* **DATASET SECTION**

------------------------------------

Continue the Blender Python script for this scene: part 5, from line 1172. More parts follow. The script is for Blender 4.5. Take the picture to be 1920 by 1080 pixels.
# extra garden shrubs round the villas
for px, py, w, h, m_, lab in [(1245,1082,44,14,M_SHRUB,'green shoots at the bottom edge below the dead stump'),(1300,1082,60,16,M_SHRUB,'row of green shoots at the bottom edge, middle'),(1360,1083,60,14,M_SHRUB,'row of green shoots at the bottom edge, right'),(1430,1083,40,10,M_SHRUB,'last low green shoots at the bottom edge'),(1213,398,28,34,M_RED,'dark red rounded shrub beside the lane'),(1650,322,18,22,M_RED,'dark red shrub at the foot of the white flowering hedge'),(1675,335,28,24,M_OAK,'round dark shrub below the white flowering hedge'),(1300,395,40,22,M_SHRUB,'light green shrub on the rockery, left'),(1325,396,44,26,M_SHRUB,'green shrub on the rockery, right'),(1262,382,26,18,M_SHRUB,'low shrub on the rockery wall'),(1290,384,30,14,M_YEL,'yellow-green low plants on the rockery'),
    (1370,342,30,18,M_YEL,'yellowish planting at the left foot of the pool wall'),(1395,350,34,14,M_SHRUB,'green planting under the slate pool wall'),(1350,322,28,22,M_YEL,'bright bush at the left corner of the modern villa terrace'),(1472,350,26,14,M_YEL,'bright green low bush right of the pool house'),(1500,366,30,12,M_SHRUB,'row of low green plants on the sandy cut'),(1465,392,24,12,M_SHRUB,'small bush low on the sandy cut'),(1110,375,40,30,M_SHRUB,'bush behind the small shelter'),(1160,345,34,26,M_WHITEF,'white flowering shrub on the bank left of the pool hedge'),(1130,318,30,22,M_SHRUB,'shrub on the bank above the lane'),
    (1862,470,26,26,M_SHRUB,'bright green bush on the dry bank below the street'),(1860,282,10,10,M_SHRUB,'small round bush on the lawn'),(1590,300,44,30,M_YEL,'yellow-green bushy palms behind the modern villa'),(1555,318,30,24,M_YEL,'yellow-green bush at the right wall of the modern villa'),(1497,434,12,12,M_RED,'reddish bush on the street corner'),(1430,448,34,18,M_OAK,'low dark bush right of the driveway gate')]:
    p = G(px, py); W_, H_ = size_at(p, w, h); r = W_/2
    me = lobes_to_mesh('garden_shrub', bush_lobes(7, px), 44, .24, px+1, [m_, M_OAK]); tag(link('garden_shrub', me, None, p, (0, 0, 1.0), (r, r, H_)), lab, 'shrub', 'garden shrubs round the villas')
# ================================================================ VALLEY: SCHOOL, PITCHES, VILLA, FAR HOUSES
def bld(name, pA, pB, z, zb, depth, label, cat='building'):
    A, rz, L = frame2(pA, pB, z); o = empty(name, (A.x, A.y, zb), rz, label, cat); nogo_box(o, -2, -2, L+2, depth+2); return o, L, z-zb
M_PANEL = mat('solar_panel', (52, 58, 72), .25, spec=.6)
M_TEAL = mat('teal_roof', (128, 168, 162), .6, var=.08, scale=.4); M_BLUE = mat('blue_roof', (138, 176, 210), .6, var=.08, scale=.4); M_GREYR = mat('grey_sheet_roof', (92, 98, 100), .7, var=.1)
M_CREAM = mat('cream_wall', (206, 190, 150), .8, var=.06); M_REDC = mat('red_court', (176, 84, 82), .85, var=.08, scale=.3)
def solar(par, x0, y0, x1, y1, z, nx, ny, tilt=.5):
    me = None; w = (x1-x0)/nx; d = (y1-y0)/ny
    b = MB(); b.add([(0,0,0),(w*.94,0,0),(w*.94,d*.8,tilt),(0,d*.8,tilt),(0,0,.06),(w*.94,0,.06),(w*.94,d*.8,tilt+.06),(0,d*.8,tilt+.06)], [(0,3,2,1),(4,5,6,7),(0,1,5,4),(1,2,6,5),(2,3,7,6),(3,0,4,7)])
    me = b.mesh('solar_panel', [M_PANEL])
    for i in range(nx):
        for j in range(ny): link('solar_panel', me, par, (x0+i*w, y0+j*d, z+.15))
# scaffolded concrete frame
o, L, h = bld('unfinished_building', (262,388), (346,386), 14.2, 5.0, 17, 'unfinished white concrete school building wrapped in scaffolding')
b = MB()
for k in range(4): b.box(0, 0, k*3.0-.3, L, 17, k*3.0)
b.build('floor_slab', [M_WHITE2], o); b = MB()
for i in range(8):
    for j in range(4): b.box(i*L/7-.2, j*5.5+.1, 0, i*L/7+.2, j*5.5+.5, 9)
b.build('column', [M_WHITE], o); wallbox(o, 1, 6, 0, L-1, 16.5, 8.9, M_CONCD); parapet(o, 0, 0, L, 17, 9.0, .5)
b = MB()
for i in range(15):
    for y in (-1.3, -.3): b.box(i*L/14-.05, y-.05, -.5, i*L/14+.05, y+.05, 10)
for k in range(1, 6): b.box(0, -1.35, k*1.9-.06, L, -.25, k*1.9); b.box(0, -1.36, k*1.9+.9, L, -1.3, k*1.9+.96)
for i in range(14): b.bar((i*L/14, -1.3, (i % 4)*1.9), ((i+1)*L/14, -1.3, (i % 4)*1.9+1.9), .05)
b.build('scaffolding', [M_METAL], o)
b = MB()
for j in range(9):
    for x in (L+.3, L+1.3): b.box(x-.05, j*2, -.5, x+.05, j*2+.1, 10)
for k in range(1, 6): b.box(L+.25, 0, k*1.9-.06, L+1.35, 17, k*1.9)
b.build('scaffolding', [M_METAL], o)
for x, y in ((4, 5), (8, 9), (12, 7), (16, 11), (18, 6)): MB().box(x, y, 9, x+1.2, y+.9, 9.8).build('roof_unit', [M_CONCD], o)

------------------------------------

* **SET TASK**
Extract the full listing above without altering anything.

* **SOLUTION TO THE PROBLEM**
Continue the Blender Python script for this scene: part 5, from line 1172. More parts follow. The script is for Blender 4.5. Take the picture to be 1920 by 1080 pixels.
# extra garden shrubs round the villas
for px, py, w, h, m_, lab in [(1245,1082,44,14,M_SHRUB,'green shoots at the bottom edge below the dead stump'),(1300,1082,60,16,M_SHRUB,'row of green shoots at the bottom edge, middle'),(1360,1083,60,14,M_SHRUB,'row of green shoots at the bottom edge, right'),(1430,1083,40,10,M_SHRUB,'last low green shoots at the bottom edge'),(1213,398,28,34,M_RED,'dark red rounded shrub beside the lane'),(1650,322,18,22,M_RED,'dark red shrub at the foot of the white flowering hedge'),(1675,335,28,24,M_OAK,'round dark shrub below the white flowering hedge'),(1300,395,40,22,M_SHRUB,'light green shrub on the rockery, left'),(1325,396,44,26,M_SHRUB,'green shrub on the rockery, right'),(1262,382,26,18,M_SHRUB,'low shrub on the rockery wall'),(1290,384,30,14,M_YEL,'yellow-green low plants on the rockery'),
    (1370,342,30,18,M_YEL,'yellowish planting at the left foot of the pool wall'),(1395,350,34,14,M_SHRUB,'green planting under the slate pool wall'),(1350,322,28,22,M_YEL,'bright bush at the left corner of the modern villa terrace'),(1472,350,26,14,M_YEL,'bright green low bush right of the pool house'),(1500,366,30,12,M_SHRUB,'row of low green plants on the sandy cut'),(1465,392,24,12,M_SHRUB,'small bush low on the sandy cut'),(1110,375,40,30,M_SHRUB,'bush behind the small shelter'),(1160,345,34,26,M_WHITEF,'white flowering shrub on the bank left of the pool hedge'),(1130,318,30,22,M_SHRUB,'shrub on the bank above the lane'),
    (1862,470,26,26,M_SHRUB,'bright green bush on the dry bank below the street'),(1860,282,10,10,M_SHRUB,'small round bush on the lawn'),(1590,300,44,30,M_YEL,'yellow-green bushy palms behind the modern villa'),(1555,318,30,24,M_YEL,'yellow-green bush at the right wall of the modern villa'),(1497,434,12,12,M_RED,'reddish bush on the street corner'),(1430,448,34,18,M_OAK,'low dark bush right of the driveway gate')]:
    p = G(px, py); W_, H_ = size_at(p, w, h); r = W_/2
    me = lobes_to_mesh('garden_shrub', bush_lobes(7, px), 44, .24, px+1, [m_, M_OAK]); tag(link('garden_shrub', me, None, p, (0, 0, 1.0), (r, r, H_)), lab, 'shrub', 'garden shrubs round the villas')
# ================================================================ VALLEY: SCHOOL, PITCHES, VILLA, FAR HOUSES
def bld(name, pA, pB, z, zb, depth, label, cat='building'):
    A, rz, L = frame2(pA, pB, z); o = empty(name, (A.x, A.y, zb), rz, label, cat); nogo_box(o, -2, -2, L+2, depth+2); return o, L, z-zb
M_PANEL = mat('solar_panel', (52, 58, 72), .25, spec=.6)
M_TEAL = mat('teal_roof', (128, 168, 162), .6, var=.08, scale=.4); M_BLUE = mat('blue_roof', (138, 176, 210), .6, var=.08, scale=.4); M_GREYR = mat('grey_sheet_roof', (92, 98, 100), .7, var=.1)
M_CREAM = mat('cream_wall', (206, 190, 150), .8, var=.06); M_REDC = mat('red_court', (176, 84, 82), .85, var=.08, scale=.3)
def solar(par, x0, y0, x1, y1, z, nx, ny, tilt=.5):
    me = None; w = (x1-x0)/nx; d = (y1-y0)/ny
    b = MB(); b.add([(0,0,0),(w*.94,0,0),(w*.94,d*.8,tilt),(0,d*.8,tilt),(0,0,.06),(w*.94,0,.06),(w*.94,d*.8,tilt+.06),(0,d*.8,tilt+.06)], [(0,3,2,1),(4,5,6,7),(0,1,5,4),(1,2,6,5),(2,3,7,6),(3,0,4,7)])
    me = b.mesh('solar_panel', [M_PANEL])
    for i in range(nx):
        for j in range(ny): link('solar_panel', me, par, (x0+i*w, y0+j*d, z+.15))
# scaffolded concrete frame
o, L, h = bld('unfinished_building', (262,388), (346,386), 14.2, 5.0, 17, 'unfinished white concrete school building wrapped in scaffolding')
b = MB()
for k in range(4): b.box(0, 0, k*3.0-.3, L, 17, k*3.0)
b.build('floor_slab', [M_WHITE2], o); b = MB()
for i in range(8):
    for j in range(4): b.box(i*L/7-.2, j*5.5+.1, 0, i*L/7+.2, j*5.5+.5, 9)
b.build('column', [M_WHITE], o); wallbox(o, 1, 6, 0, L-1, 16.5, 8.9, M_CONCD); parapet(o, 0, 0, L, 17, 9.0, .5)
b = MB()
for i in range(15):
    for y in (-1.3, -.3): b.box(i*L/14-.05, y-.05, -.5, i*L/14+.05, y+.05, 10)
for k in range(1, 6): b.box(0, -1.35, k*1.9-.06, L, -.25, k*1.9); b.box(0, -1.36, k*1.9+.9, L, -1.3, k*1.9+.96)
for i in range(14): b.bar((i*L/14, -1.3, (i % 4)*1.9), ((i+1)*L/14, -1.3, (i % 4)*1.9+1.9), .05)
b.build('scaffolding', [M_METAL], o)
b = MB()
for j in range(9):
    for x in (L+.3, L+1.3): b.box(x-.05, j*2, -.5, x+.05, j*2+.1, 10)
for k in range(1, 6): b.box(L+.25, 0, k*1.9-.06, L+1.35, 17, k*1.9)
b.build('scaffolding', [M_METAL], o)
for x, y in ((4, 5), (8, 9), (12, 7), (16, 11), (18, 6)): MB().box(x, y, 9, x+1.2, y+.9, 9.8).build('roof_unit', [M_CONCD], o)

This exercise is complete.